If you run a business and are looking to boost your store’s visibility and credibility online, you’ve probably heard of SEO, or search engine optimization. SEO refers to the process of increasing the quantity and quality of website traffic to your page through organic search engine results. SEO targets unpaid traffic versus paid and can be generated through the use of different kinds of searches. It is arguably the most popular internet marketing strategy on the market today.

How can SEO and EAT work together for your business?

EAT should always be a primary factory within your overall SEO marketing strategy. While there is no such thing as an EAT score, producing quality content will optimize both your SEO and your EAT guideline ranking. If you have a website for your business and want to make sure you’re meeting Google’s EAT guidelines, start by objectively examining how your page looks to a potential viewer. What kind of content are you publishing and is it relevant to your industry? Is it safe and fact-checked? Quality content is the number one-driver for search engine rankings and can lend to your site having authority in your field. Be sure to conduct market research and identify keywords you think your target audience would be using in search. Strategically place these keywords, along with relevant links, throughout your text. In addition, use alternative tags to describe your videos and pictures, especially if you have product images and descriptions. This makes your website more accessible and easier to find.

How can you make your website more credible?

To optimize EAT, you should make credibility the biggest possible focus of both your landing page and all of your website pages. After all, content marketing starts with your website. This includes presenting your brand in the best light, showcasing your leadership and experts and being as upfront as possible about your business practices and processes. This will lend to the “Expertise” component of EAT. If you have writers who produce content for you, they should have relevant professional experience in the area that can be verified. This will help your audience trust you, your services and products and your content. While there is no definitive ranking factor confirmed by Google that contributes to good EAT, other than PageRank and verified on-page linking, content on your page should send a credible and safe signal to all who see it.

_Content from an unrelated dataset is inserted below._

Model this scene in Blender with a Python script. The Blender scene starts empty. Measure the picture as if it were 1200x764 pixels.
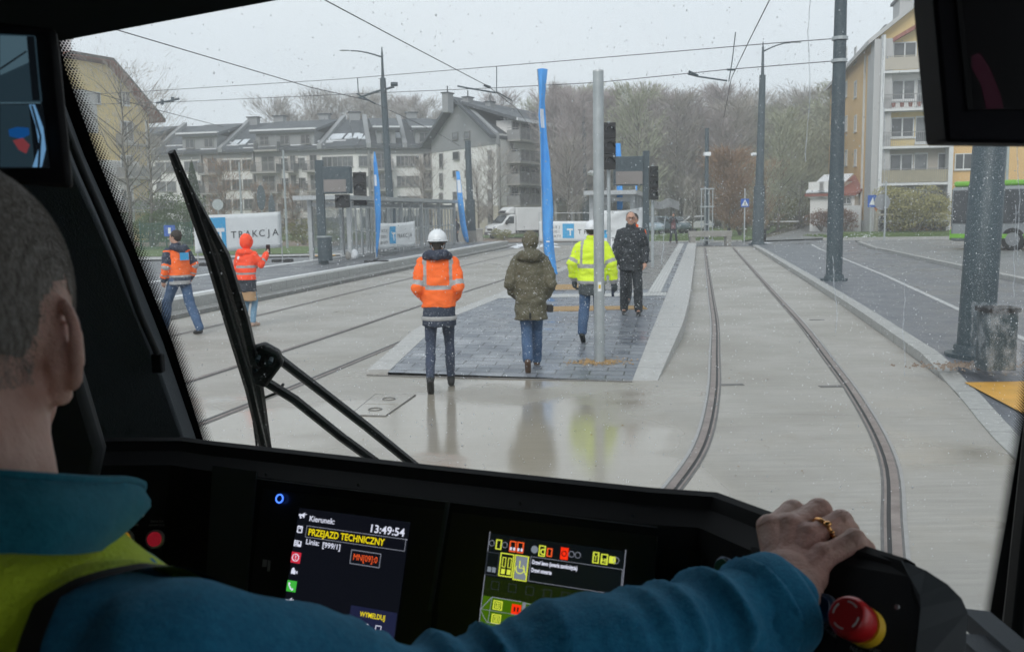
import bpy, bmesh, math, random
from mathutils import Vector, Matrix, noise
V = Vector
R = math.radians
sc = bpy.context.scene
col = sc.collection
rnd = random.Random(7)

# ------------------------------------------------------------------ camera
F = 1100.0; PITCH = R(6.84); ROLL = R(0.9); H = 2.0
def ray(px, py):
    x = (px-600)/F; y = -(py-382)/F
    c, s = math.cos(ROLL), math.sin(ROLL)
    X = c*x+s*y; Z = -s*x+c*y; Y = 1.0
    cp, sp = math.cos(PITCH), math.sin(PITCH)
    return V((X, Y*cp+Z*sp, -Y*sp+Z*cp))
EYE = V((0, 0, H))
def G(px, py, z=0.0):
    d = ray(px, py); t = (z-H)/d.z
    return V((d.x*t, d.y*t, z))
def P(px, py, Y):
    d = ray(px, py); t = Y/d.y
    return EYE + d*t
def onplane(px, py, p0, n):
    d = ray(px, py); t = (p0-EYE).dot(n)/d.dot(n)
    return EYE + d*t

# ------------------------------------------------------------------ mesh builder
def wmat(o):
    m = Matrix.Identity(4)
    while o is not None:
        m = o.matrix_basis @ m
        o = o.parent
    return m

class MB:
    def __init__(s):
        s.v = []; s.f = []; s.m = []
    def add(s, vs, fs, m=0):
        b = len(s.v)
        s.v.extend([V(p) for p in vs])
        for f in fs:
            s.f.append([b+i for i in f]); s.m.append(m)
        return s
    def bx(s, x0, x1, y0, y1, z0, z1, m=0):
        vs = [(x0,y0,z0),(x1,y0,z0),(x1,y1,z0),(x0,y1,z0),(x0,y0,z1),(x1,y0,z1),(x1,y1,z1),(x0,y1,z1)]
        return s.add(vs, [(0,3,2,1),(4,5,6,7),(0,1,5,4),(1,2,6,5),(2,3,7,6),(3,0,4,7)], m)
    def ob(s, O, u, n, a0, a1, d0, d1, z0, z1, m=0):
        """box on a facade: a along u, d along n, z up"""
        vs = []
        for z in (z0, z1):
            for a, d in ((a0,d0),(a1,d0),(a1,d1),(a0,d1)):
                p = O+u*a+n*d; vs.append((p.x,p.y,p.z+z))
        return s.add(vs, [(0,3,2,1),(4,5,6,7),(0,1,5,4),(1,2,6,5),(2,3,7,6),(3,0,4,7)], m)
    def fr(s, O, ex, ey, ez, x0, x1, y0, y1, z0, z1, m=0):
        """box in a full frame"""
        vs = [O+ex*x+ey*y+ez*z for z in (z0,z1) for x,y in ((x0,y0),(x1,y0),(x1,y1),(x0,y1))]
        return s.add(vs, [(0,3,2,1),(4,5,6,7),(0,1,5,4),(1,2,6,5),(2,3,7,6),(3,0,4,7)], m)
    def poly(s, pts, m=0):
        return s.add(pts, [list(range(len(pts)))], m)
    def prism(s, pts, off, m=0):
        """polygon pts extruded by vector off"""
        n = len(pts); off = V(off)
        vs = [V(p) for p in pts]+[V(p)+off for p in pts]
        fs = [list(range(n))[::-1], [n+i for i in range(n)]]
        for i in range(n):
            j = (i+1) % n; fs.append((i, j, n+j, n+i))
        return s.add(vs, fs, m)
    def tube(s, pts, rad, n=8, m=0, cap=True, flat=1.0, up=None):
        pts = [V(p) for p in pts]
        if not hasattr(rad, '__len__'): rad = [rad]*len(pts)
        rings = []
        prev = None
        for i, p in enumerate(pts):
            a = pts[max(0,i-1)]; b = pts[min(len(pts)-1,i+1)]
            t = (b-a)
            if t.length < 1e-9: t = V((0,0,1))
            t.normalize()
            if prev is None:
                r = V(up) if up is not None else (V((1,0,0)) if abs(t.x) < .9 else V((0,1,0)))
            else: r = prev
            x = (r - t*r.dot(t))
            if x.length < 1e-6: x = t.orthogonal()
            x.normalize(); y = t.cross(x); prev = x
            rings.append([p + x*math.cos(2*math.pi*k/n)*rad[i] + y*math.sin(2*math.pi*k/n)*rad[i]*flat for k in range(n)])
        return s.rings(rings, m, cap)
    def rings(s, rings, m=0, cap=True):
        b = len(s.v); n = len(rings[0])
        for r in rings: s.v.extend([V(p) for p in r])
        for i in range(len(rings)-1):
            for k in range(n):
                k2 = (k+1) % n
                s.f.append([b+i*n+k, b+i*n+k2, b+(i+1)*n+k2, b+(i+1)*n+k]); s.m.append(m)
        if cap:
            s.f.append([b+k for k in range(n)][::-1]); s.m.append(m)
            s.f.append([b+(len(rings)-1)*n+k for k in range(n)]); s.m.append(m)
        return s
    def ell(s, c, r, n=16, k=10, m=0, rot=None):
        """ellipsoid"""
        c = V(c); rings = []
        vs = []; fs = []
        rm = rot or Matrix.Identity(3)
        for i in range(1, k):
            th = math.pi*i/k
            for j in range(n):
                ph = 2*math.pi*j/n
                vs.append(c + rm @ V((r[0]*math.sin(th)*math.cos(ph), r[1]*math.sin(th)*math.sin(ph), -r[2]*math.cos(th))))
        a = len(vs); vs.append(c + rm @ V((0,0,-r[2]))); vs.append(c + rm @ V((0,0,r[2])))
        for i in range(k-2):
            for j in range(n):
                j2 = (j+1) % n
                fs.append((i*n+j, i*n+j2, (i+1)*n+j2, (i+1)*n+j))
        for j in range(n):
            j2 = (j+1) % n
            fs.append((a, j2, j)); fs.append((a+1, (k-2)*n+j, (k-2)*n+j2))
        return s.add(vs, fs, m)
    def limb(s, pts, rad, n=12, m=0):
        """closed tapered chain with round ends, for fusing"""
        s.tube(pts, rad, n, m)
        rr = rad if hasattr(rad, '__len__') else [rad]*len(pts)
        for p, r in zip(pts, rr): s.ell(p, (r*1.0, r*1.0, r*1.0), n, max(6, n//2), m)
        return s
    def build(s, name, mats, parent=None, smooth=False, local=False, bevel=0):
        me = bpy.data.meshes.new(name)
        vs = s.v
        if parent is not None and not local:
            inv = wmat(parent).inverted(); vs = [inv @ p for p in vs]
        me.from_pydata([tuple(p) for p in vs], [], s.f)
        if not isinstance(mats, (list, tuple)): mats = [mats]
        for m in mats: me.materials.append(m)
        if len(mats) > 1: me.polygons.foreach_set('material_index', s.m)
        if smooth: me.polygons.foreach_set('use_smooth', [True]*len(me.polygons))
        me.update()
        o = bpy.data.objects.new(name, me); col.objects.link(o)
        if parent is not None: o.parent = parent
        if bevel:
            md = o.modifiers.new('bevel', 'BEVEL'); md.width = bevel; md.segments = 2; md.limit_method = 'ANGLE'
        if smooth == 'auto' or bevel:
            me.polygons.foreach_set('use_smooth', [True]*len(me.polygons))
            if hasattr(me, 'set_sharp_from_angle'): me.set_sharp_from_angle(angle=R(35))
        return o

def thing(name, label, cat, loc=(0,0,0), rz=0, group=None):
    o = bpy.data.objects.new(name, None); o.empty_display_size = .2; col.objects.link(o)
    o.location = loc; o.rotation_euler = (0, 0, rz)
    o['label'] = label; o['category'] = cat
    if group: o['group'] = group
    return o
def tag(o, label, cat, group=None, kind=None):
    o['label'] = label
    if cat: o['category'] = cat
    if group: o['group'] = group
    if kind: o['kind'] = kind
    return o
def struct(o): o['kind'] = 'structure'; return o
def kids(o, cache={}):
    return [c for c in bpy.data.objects if c.parent is o]
def dup(root, loc, rz, label=None, scale=None, tree=None):
    """copy a thing, its parts and their sub-parts"""
    def cp(o, par):
        c = o.copy(); col.objects.link(c)
        if par is not None: c.parent = par
        for k in tree[o.name]: cp(k, c)
        return c
    if tree is None:
        tree = {}
        def walk(o):
            tree[o.name] = kids(o)
            for k in tree[o.name]: walk(k)
        walk(root)
    r = cp(root, None); r.location = loc; r.rotation_euler = (0, 0, rz)
    if scale: r.scale = (scale,)*3 if not hasattr(scale, '__len__') else scale
    if label: r['label'] = label
    return r

def catmull(pts, n=8):
    pts = [V(p) for p in pts]; out = []
    q = [pts[0]*2-pts[1]]+pts+[pts[-1]*2-pts[-2]]
    for i in range(1, len(q)-2):
        p0, p1, p2, p3 = q[i-1:i+3]
        for k in range(n):
            t = k/n
            out.append(.5*((2*p1)+(p2-p0)*t+(2*p0-5*p1+4*p2-p3)*t*t+(3*p1-p0-3*p2+p3)*t*t*t))
    out.append(pts[-1]); return out

_ts = bpy.data.scenes.new('work')
def _eval_mesh(o):
    """evaluate one object alone, in a scratch scene"""
    for c in list(o.users_collection): c.objects.unlink(o)
    _ts.collection.objects.link(o)
    with bpy.context.temp_override(scene=_ts, view_layer=_ts.view_layers[0]):
        dg = bpy.context.evaluated_depsgraph_get(); dg.update()
        me = bpy.data.meshes.new_from_object(o.evaluated_get(dg))
    return me

def fuse(mb, name, mat, parent, voxel=.012, smooth=4, wrinkle=None, local=True, post=0):
    """fuse closed shapes into one continuous surface"""
    o = mb.build('tmp', mat, None)
    md = o.modifiers.new('r', 'REMESH'); md.mode = 'VOXEL'; md.voxel_size = voxel
    if smooth:
        ms = o.modifiers.new('s', 'SMOOTH'); ms.iterations = smooth; ms.factor = .5
    me = _eval_mesh(o); bpy.data.objects.remove(o)
    me.name = name
    if wrinkle:
        n = len(me.vertices); co = [0.0]*(3*n); no = [0.0]*(3*n)
        me.vertices.foreach_get('co', co); me.vertex_normals.foreach_get('vector', no)
        for i in range(0, 3*n, 3):
            k = wrinkle(V(co[i:i+3]))
            co[i] += no[i]*k; co[i+1] += no[i+1]*k; co[i+2] += no[i+2]*k
        me.vertices.foreach_set('co', co)
        if post:
            bm = bmesh.new(); bm.from_mesh(me)
            for _ in range(post): bmesh.ops.smooth_vert(bm, verts=bm.verts, factor=.5, use_axis_x=True, use_axis_y=True, use_axis_z=True)
            bm.to_mesh(me); bm.free()
    me.materials.clear(); me.materials.append(mat) if not isinstance(mat, (list,tuple)) else [me.materials.append(x) for x in mat]
    if parent is not None and not local:
        me.transform(wmat(parent).inverted())
    me.polygons.foreach_set('use_smooth', [True]*len(me.polygons)); me.update()
    r = bpy.data.objects.new(name, me); col.objects.link(r)
    if parent is not None: r.parent = parent
    return r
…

If your business is growing, you may want to start adding as much content to your website as possible. But always remember – less is more. Explain your mission, how you generate money, and how you create your products as clearly and concisely as possible. Every page on your website should serve a purpose. If you have a page that is YMYL, especially one that sells products and asks for credit card information, make sure you aim to have the highest EAT possible. Being transparent allows new and old customers to trust that you are who you say you are and that their money and identities are safe from the moment they start browsing to the second they check out.